While the “Lost Cause” had been a narrative of loss before the 1890s, according to Blight, it became a narrative of victory afterward. It came to represent the South’s victory over Reconstruction, black rights, and Yankee rule. It was not simply southerners, however, who embraced this narrative. By the 1920s, northerners had bought into it as well. It became the basis for reconciliation between North and South, a reconciliation that rested on the backs of blacks. It is telling in this context that the US Capitol’s Statuary Hall includes 12 statues of individuals who served the Confederacy, but only four of African Americans.
While the post-Restoration South’s efforts to vindicate the “Lost Cause” and restore white supremacy provide the central historical context for the erection of Confederate monuments, the current debate about what to do with them cannot be divorced from the issue of memory.
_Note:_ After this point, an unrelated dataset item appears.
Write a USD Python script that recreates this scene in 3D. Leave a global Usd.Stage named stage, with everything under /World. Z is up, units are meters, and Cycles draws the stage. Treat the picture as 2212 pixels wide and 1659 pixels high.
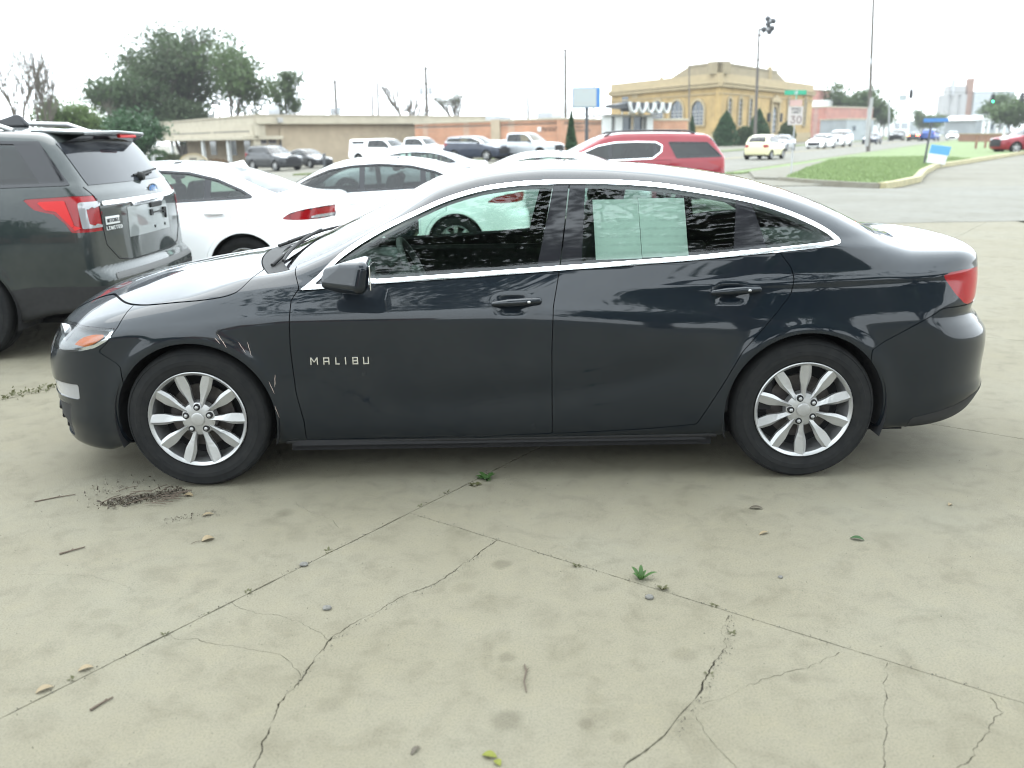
import math, random
import numpy as np
import trimesh, shapely, usdkit, meshkit
from shapely.geometry import Polygon, LineString, box as sbox
from shapely.ops import unary_union
from scipy.interpolate import PchipInterpolator
from pxr import Usd, UsdGeom, UsdLux, UsdShade, Gf, Sdf, Vt
random.seed(7); RNG = np.random.default_rng(7)
stage = Usd.Stage.CreateInMemory()
UsdGeom.SetStageUpAxis(stage, 'Z'); UsdGeom.SetStageMetersPerUnit(stage, 1.0)
UsdGeom.Xform.Define(stage, '/World')
# ---------------------------------------------------------------- camera
PITCH, ROLL, EYE, FPX, HALF = math.radians(15.7), math.radians(0.9), np.array([0, 0, 1.583]), 1900.0, 1106.0
FWD = np.array([0, math.cos(PITCH), -math.sin(PITCH)])
_up = np.array([0, math.sin(PITCH), math.cos(PITCH)]); _rt = np.array([1.0, 0, 0])
RT = _rt * math.cos(ROLL) - _up * math.sin(ROLL); UP = _up * math.cos(ROLL) + _rt * math.sin(ROLL)
cam = UsdGeom.Camera.Define(stage, '/World/camera')
mt = np.eye(4); mt[0, :3], mt[1, :3], mt[2, :3], mt[3, :3] = RT, UP, -FWD, EYE
cam.AddTransformOp().Set(Gf.Matrix4d(*mt.ravel().tolist()))
cam.CreateHorizontalApertureAttr(36.0); cam.CreateVerticalApertureAttr(27.0)
cam.CreateFocalLengthAttr(36.0 * FPX / (2 * HALF))
cam.CreateClippingRangeAttr(Gf.Vec2f(0.05, 5000.0))
cam.CreateFStopAttr(2.2); cam.CreateFocusDistanceAttr(4.2)
EXPOSURE = 1.64
cam.CreateExposureAttr(EXPOSURE)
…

Blight argued that we are in the midst of a new “memory boom,” a commoditized phenomenon that is distinct from historical knowledge. In the question-and-answer session that followed the panelists’ formal remarks, it became clear that memory seriously complicates efforts to resolve this controversy.
How, asked a congressional staffer, does one respond to those who argue that the removal of Confederate statues erases history? It isn’t history that the statues’ defenders want to preserve, Blight insisted, but a memory that distorts or denies history. Cox made a similar point, noting that these monuments celebrate a sanitized version of history that obscures the centrality of slavery and white supremacy to the “Lost Cause.”
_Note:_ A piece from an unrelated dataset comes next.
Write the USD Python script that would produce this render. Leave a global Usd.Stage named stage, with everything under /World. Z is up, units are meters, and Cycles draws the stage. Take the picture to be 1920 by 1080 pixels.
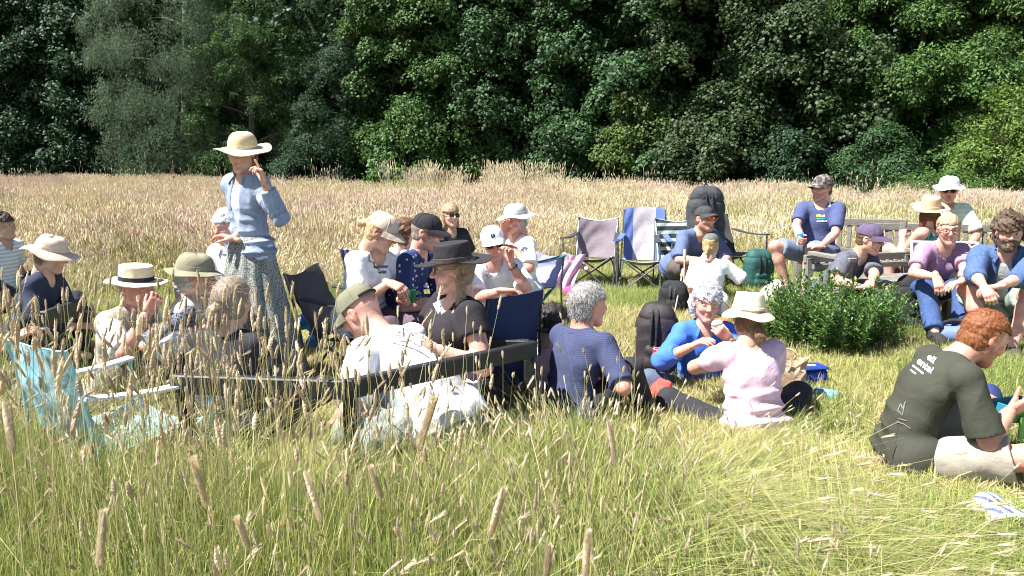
import math
import numpy as np, trimesh, usdkit, meshkit
from scipy import ndimage
from pxr import Usd, UsdGeom, UsdLux, UsdShade, Gf, Sdf, Vt

rng = np.random.default_rng(20240623)
stage = Usd.Stage.CreateInMemory()
UsdGeom.SetStageUpAxis(stage, UsdGeom.Tokens.z)
UsdGeom.SetStageMetersPerUnit(stage, 1.0)
UsdGeom.Xform.Define(stage, '/World')
UsdGeom.Scope.Define(stage, '/World/Looks')

# ---------------------------------------------------------------- camera, sky, sun, exposure
CAM_H, FPX, PITCH = 1.45, 1400.0, math.atan(230 / 1400.0)      # a phone held at chest height, looking slightly down
EXPOSURE = 1.62
SUN_EL, SUN_AZ = math.radians(57), math.atan2(-0.93, -0.30)    # azimuth = atan2(x, y) of the direction towards the sun
SUN_I, SKY_S = 1.2, 0.055
cam = UsdGeom.Camera.Define(stage, '/World/camera')
cam.CreateHorizontalApertureAttr(36.0)
cam.CreateVerticalApertureAttr(20.25)
cam.CreateFocalLengthAttr(36.0 * FPX / 1920)
cam.CreateClippingRangeAttr(Gf.Vec2f(0.05, 2000))
cam.CreateExposureAttr(EXPOSURE)
cam.AddTranslateOp().Set(Gf.Vec3d(0, 0, CAM_H))
cam.AddRotateXOp().Set(90 - math.degrees(PITCH))

SUN_D = np.array([math.sin(SUN_AZ) * math.cos(SUN_EL), math.cos(SUN_AZ) * math.cos(SUN_EL), math.sin(SUN_EL)])
dome = UsdLux.DomeLight.Define(stage, '/World/sky')
skymat = usdkit.material(stage, '/World/Looks/sky_light', {
    's': ('sky_texture', {'sky_type': 'single_scattering', 'sun_disc': False, 'sun_elevation': SUN_EL, 'sun_rotation': SUN_AZ}),
    'b': ('background_shader', {'strength': SKY_S})}, [('s.color', 'b.color')], surface='b.background')
UsdShade.MaterialBindingAPI.Apply(dome.GetPrim()).Bind(skymat)
dome.GetPrim().SetCustomDataByKey('kind', 'structure')
sun = UsdLux.DistantLight.Define(stage, '/World/sun')
sun.CreateNormalizeAttr(True)
sun.CreateIntensityAttr(SUN_I)
sun.CreateAngleAttr(0.53)
sun.CreateColorAttr(Gf.Vec3f(1.0, 0.982, 0.95))
_m = Gf.Matrix4d()
_z = Gf.Vec3d(*SUN_D)
_x = Gf.Cross(Gf.Vec3d(0, 0, 1), _z).GetNormalized()
_y = Gf.Cross(_z, _x)
_m.SetRow(0, Gf.Vec4d(*_x, 0)); _m.SetRow(1, Gf.Vec4d(*_y, 0)); _m.SetRow(2, Gf.Vec4d(*_z, 0)); _m.SetRow(3, Gf.Vec4d(0, 0, 20, 1))
sun.AddTransformOp().Set(_m)

# ---------------------------------------------------------------- helpers
CAM = np.array([0, 0, CAM_H])
_fw = np.array([0, math.cos(PITCH), -math.sin(PITCH)])
_up = np.array([0, math.sin(PITCH), math.cos(PITCH)])


def ray(px, py):
    return _fw * FPX + np.array([px - 960.0, 0, 0]) + _up * (540.0 - py)


def at(px, py, y):
    """the point seen at a place of the picture, y metres away"""
    r = ray(px, py)
    return CAM + r * (y / r[1])


def gz(x, y):
    """height of the ground: level lawn, rising slightly to the wood"""
    x, y = np.asarray(x, float), np.asarray(y, float)
    return 0.017 * np.clip(y - 10, 0, None) + 0.02 * np.sin(0.9 * x + 0.4) * np.sin(0.7 * y + 1) * np.clip((y - 9) / 3, 0, 1)


def gnd(px, py):
    r = ray(px, py)
    t = -CAM_H / r[2]
    return CAM + r * t


def V(*a):
    return np.array(a, float)


def unit(v):
    v = np.asarray(v, float)
    return v / (np.linalg.norm(v, axis=-1, keepdims=True) + 1e-12)


_used = {}


def path_for(name, parent=None):
    base = (parent if isinstance(parent, str) else str(parent.GetPath())) if parent is not None else '/World'
    key = base + '/' + name
    n = _used.get(key, 0)
    _used[key] = n + 1
    return key if n == 0 else f'{key}_{n:03d}'


def say(prim, label=None, cat=None, group=None, kind=None):
    for k, v in (('label', label), ('category', cat), ('group', group), ('kind', kind)):
        if v:
            prim.SetCustomDataByKey(k, v)
    return prim


ORIGIN = {}


def thing(name, label, cat, loc=(0, 0, 0), group=None, kind=None):
    p = path_for(name)
    x = UsdGeom.Xform.Define(stage, p)
    loc = np.asarray(loc, float)
    x.AddTranslateOp().Set(Gf.Vec3d(*map(float, loc)))
    ORIGIN[p] = loc
    return say(x.GetPrim(), label, cat, group, kind)


def origin_of(parent):
    p = str(parent.GetPath())
    while p not in ORIGIN and p.count('/') > 1:
        p = p.rsplit('/', 1)[0]
    return ORIGIN.get(p, np.zeros(3))


def part(name, mesh, mat, parent=None, smooth=False, tint=None, label=None, world=True):
    """ONE mesh prim. Points are given in world space and stored relative to the thing they belong to."""
    v, f, n = meshkit.arrays(mesh, smooth)
    if tint is not None and len(tint) != len(v):
        raise ValueError('tint')
    if parent is not None and world:
        v = v - origin_of(parent)
    m = usdkit.mesh(stage, path_for(name, parent), (v, f), mat)
    if n is not None:
        m.CreateNormalsAttr(Vt.Vec3fArray.FromNumpy(n.astype(np.float32)))
        m.SetNormalsInterpolation('vertex')
    if tint is not None:
        UsdGeom.PrimvarsAPI(m).CreatePrimvar('tint', Sdf.ValueTypeNames.Color3fArray, 'vertex').Set(Vt.Vec3fArray.FromNumpy(np.asarray(tint, np.float32)))
    if label:
        m.GetPrim().SetCustomDataByKey('label', label)
    return m.GetPrim()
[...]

Another person asked, so what should be done with the monuments? Options include placing them in museums, contextualizing them with historical labeling, and collecting them at a single site, such as Stone Mountain. James Grossman pointed out that the Russians adopted the latter strategy with their Fallen Monument Park, where they relocated statues of Soviet leaders. In response to a related question about how public arts programs can alter historical narratives, Grossman recommended monuments that present the Civil War as a war of liberation for blacks. Blight suggested memorials to the black churches that sustained African American communities in the South and “elegiac” monuments that highlight the horrific slaughter of the Civil War. But he also cautioned against any precipitate action, urging deliberation in dealing with Confederate monuments. Foster struck a similar note, pointing out that public opinion on the issue needs to change. Cox was blunter: the removal of these monuments, she stated, will not bring an end to the systemic racism that inspired them.
The panelists agreed that historians have a vital role to play in altering public attitudes. Cox urged historians to reach out to their communities and news outlets, many of whom, she noted, are receptive to historical expertise and insights. Grossman stressed that historians should be at the table when public discussions about Confederate monuments arise. To judge from the size and responsiveness of the audience at the briefing, historians have much to contribute to our civic education about this contested issue.